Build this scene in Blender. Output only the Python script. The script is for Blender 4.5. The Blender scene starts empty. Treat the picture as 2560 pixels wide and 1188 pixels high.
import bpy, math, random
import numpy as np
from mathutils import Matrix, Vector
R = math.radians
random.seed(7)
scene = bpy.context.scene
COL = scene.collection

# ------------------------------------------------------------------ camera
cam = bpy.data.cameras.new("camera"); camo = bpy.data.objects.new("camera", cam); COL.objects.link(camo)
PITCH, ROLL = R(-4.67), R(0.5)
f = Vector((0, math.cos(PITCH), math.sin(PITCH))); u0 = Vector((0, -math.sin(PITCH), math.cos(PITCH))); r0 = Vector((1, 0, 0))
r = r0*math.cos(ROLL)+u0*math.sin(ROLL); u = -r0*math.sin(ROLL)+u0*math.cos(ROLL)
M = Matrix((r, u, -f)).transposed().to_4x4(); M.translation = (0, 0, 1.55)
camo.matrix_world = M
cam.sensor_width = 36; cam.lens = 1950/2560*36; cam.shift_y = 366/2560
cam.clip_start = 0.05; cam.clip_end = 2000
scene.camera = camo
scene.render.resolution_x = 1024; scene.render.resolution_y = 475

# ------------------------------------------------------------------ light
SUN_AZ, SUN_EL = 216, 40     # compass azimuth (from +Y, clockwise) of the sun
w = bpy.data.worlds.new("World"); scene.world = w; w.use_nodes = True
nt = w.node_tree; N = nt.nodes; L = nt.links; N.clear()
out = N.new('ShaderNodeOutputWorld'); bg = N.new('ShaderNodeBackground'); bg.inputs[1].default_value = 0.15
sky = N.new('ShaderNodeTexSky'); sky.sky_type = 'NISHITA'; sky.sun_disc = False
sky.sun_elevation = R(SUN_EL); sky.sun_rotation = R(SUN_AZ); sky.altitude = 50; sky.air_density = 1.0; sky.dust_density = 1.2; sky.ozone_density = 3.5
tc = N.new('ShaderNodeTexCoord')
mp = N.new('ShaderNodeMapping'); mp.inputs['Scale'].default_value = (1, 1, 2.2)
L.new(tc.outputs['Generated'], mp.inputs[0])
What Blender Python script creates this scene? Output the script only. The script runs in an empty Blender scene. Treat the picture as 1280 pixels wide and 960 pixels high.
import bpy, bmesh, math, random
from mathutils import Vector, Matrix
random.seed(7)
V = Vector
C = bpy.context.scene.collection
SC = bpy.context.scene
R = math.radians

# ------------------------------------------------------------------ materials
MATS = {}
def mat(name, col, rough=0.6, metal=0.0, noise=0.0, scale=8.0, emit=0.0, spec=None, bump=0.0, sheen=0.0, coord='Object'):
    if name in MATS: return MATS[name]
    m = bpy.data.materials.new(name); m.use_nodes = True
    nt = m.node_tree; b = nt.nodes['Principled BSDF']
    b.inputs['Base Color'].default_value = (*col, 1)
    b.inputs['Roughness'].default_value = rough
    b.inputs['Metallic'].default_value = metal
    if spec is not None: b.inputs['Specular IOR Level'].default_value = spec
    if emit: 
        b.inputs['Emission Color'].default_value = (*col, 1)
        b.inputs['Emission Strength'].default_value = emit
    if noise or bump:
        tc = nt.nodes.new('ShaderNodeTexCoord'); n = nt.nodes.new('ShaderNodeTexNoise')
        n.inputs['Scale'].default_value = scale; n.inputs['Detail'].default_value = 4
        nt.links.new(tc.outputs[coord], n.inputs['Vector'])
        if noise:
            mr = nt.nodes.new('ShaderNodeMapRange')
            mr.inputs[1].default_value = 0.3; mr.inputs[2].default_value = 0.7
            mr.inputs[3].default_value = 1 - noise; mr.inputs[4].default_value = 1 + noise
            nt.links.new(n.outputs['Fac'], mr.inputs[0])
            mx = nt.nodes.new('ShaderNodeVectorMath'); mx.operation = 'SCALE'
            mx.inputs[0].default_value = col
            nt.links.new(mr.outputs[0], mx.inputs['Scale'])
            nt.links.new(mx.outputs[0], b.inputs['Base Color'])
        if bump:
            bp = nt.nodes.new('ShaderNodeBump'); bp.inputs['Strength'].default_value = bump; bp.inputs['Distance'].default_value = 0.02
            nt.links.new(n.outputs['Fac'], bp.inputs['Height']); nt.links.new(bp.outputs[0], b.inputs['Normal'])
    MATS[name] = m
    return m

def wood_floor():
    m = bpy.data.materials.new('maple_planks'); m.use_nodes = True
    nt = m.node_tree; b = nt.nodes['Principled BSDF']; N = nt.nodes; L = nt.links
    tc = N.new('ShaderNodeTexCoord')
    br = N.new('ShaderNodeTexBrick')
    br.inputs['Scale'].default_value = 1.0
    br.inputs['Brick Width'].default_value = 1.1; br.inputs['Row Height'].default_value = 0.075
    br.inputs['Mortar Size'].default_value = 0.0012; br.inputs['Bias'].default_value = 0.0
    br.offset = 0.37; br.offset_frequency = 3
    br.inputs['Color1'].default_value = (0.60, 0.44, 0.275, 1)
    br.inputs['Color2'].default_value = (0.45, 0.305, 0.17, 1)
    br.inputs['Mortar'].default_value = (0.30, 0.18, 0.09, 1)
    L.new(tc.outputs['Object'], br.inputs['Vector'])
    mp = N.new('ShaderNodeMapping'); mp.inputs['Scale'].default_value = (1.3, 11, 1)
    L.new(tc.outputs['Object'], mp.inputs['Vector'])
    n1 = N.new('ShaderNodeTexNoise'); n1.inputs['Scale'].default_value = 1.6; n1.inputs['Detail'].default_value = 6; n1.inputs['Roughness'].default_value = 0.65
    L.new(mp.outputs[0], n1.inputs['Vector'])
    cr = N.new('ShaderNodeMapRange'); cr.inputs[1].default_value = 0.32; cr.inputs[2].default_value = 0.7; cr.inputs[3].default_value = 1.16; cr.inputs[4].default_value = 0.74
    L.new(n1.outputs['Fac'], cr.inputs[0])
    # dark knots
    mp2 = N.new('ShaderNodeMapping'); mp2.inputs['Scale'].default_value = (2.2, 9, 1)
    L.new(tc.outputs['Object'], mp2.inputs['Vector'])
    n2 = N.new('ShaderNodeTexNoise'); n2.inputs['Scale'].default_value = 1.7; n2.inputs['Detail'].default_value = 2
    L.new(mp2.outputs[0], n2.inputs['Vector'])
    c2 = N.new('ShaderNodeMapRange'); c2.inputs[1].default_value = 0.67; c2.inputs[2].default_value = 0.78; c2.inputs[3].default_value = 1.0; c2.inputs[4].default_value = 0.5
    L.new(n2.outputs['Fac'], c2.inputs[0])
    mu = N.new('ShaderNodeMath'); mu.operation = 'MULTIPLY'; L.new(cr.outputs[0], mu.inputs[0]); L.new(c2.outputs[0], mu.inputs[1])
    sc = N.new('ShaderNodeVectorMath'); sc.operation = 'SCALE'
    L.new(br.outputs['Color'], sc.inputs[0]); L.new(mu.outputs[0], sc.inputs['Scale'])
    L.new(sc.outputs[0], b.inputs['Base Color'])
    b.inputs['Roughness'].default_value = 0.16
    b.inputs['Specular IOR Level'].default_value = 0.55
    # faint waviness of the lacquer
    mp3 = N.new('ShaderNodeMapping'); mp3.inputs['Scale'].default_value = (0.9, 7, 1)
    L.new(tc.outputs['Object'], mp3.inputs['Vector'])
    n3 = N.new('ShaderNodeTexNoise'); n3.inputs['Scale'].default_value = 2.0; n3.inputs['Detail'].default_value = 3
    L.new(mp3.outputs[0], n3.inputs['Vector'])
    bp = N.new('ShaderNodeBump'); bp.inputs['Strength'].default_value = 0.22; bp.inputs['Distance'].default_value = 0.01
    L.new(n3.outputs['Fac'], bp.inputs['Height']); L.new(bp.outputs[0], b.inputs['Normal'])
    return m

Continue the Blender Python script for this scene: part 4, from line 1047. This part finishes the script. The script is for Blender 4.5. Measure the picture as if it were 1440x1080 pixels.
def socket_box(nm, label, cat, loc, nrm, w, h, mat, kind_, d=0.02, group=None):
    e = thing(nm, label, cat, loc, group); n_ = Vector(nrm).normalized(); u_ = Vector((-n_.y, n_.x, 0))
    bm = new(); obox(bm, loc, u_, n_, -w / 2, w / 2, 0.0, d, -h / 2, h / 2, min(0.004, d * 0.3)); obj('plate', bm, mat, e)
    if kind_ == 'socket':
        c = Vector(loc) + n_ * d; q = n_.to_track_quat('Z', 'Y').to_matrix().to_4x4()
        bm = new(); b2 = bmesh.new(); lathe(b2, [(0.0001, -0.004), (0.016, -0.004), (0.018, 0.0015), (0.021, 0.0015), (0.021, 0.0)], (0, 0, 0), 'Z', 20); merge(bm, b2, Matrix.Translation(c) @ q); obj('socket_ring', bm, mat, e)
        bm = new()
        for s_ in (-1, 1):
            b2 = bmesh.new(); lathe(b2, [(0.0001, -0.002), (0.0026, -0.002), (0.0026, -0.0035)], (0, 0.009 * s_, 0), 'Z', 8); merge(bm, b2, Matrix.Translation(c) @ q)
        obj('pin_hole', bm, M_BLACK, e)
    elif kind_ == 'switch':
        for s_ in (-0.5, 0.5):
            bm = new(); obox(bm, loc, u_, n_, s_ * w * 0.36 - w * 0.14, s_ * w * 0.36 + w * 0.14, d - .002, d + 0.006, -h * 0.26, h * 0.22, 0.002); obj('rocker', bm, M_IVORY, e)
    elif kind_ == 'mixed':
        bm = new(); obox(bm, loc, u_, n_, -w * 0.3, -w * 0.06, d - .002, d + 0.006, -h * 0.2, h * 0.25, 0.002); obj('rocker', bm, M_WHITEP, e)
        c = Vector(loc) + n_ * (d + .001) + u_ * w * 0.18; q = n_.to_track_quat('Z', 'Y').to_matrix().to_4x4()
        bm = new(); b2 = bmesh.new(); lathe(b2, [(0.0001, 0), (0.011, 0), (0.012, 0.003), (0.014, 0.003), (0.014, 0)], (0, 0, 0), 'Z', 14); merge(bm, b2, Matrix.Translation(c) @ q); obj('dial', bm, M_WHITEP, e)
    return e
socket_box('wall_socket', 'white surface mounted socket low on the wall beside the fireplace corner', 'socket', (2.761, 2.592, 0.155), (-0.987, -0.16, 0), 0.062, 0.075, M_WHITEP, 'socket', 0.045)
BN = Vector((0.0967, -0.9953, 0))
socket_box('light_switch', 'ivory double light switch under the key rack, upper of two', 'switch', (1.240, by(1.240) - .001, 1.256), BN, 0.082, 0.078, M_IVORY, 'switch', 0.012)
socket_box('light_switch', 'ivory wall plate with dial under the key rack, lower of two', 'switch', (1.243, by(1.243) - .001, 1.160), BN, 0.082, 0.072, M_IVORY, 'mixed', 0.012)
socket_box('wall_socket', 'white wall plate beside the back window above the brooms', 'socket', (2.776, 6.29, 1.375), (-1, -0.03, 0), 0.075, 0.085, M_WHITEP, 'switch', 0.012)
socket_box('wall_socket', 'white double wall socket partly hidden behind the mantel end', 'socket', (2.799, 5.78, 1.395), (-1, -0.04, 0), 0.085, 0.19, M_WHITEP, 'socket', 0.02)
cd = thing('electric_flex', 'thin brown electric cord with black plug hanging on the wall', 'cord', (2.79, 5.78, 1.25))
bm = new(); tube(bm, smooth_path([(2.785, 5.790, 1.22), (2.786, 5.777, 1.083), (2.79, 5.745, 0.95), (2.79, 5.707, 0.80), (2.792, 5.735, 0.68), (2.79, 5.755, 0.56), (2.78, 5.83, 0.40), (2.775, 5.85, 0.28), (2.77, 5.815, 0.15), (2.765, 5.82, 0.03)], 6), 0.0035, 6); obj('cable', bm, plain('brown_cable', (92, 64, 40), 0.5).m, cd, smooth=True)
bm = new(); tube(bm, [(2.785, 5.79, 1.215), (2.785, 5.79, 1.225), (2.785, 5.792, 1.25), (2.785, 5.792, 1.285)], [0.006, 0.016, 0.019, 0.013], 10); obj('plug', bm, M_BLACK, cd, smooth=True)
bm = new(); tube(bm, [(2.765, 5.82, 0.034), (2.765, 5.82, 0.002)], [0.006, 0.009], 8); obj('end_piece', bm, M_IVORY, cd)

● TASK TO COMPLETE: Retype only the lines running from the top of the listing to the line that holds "COL = scene.collection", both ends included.

● EXERCISE RESULT:
Build this scene in Blender. Output only the Python script. The script is for Blender 4.5. The Blender scene starts empty. Treat the picture as 2560 pixels wide and 1188 pixels high.
import bpy, math, random
import numpy as np
from mathutils import Matrix, Vector
R = math.radians
random.seed(7)
scene = bpy.context.scene
COL = scene.collection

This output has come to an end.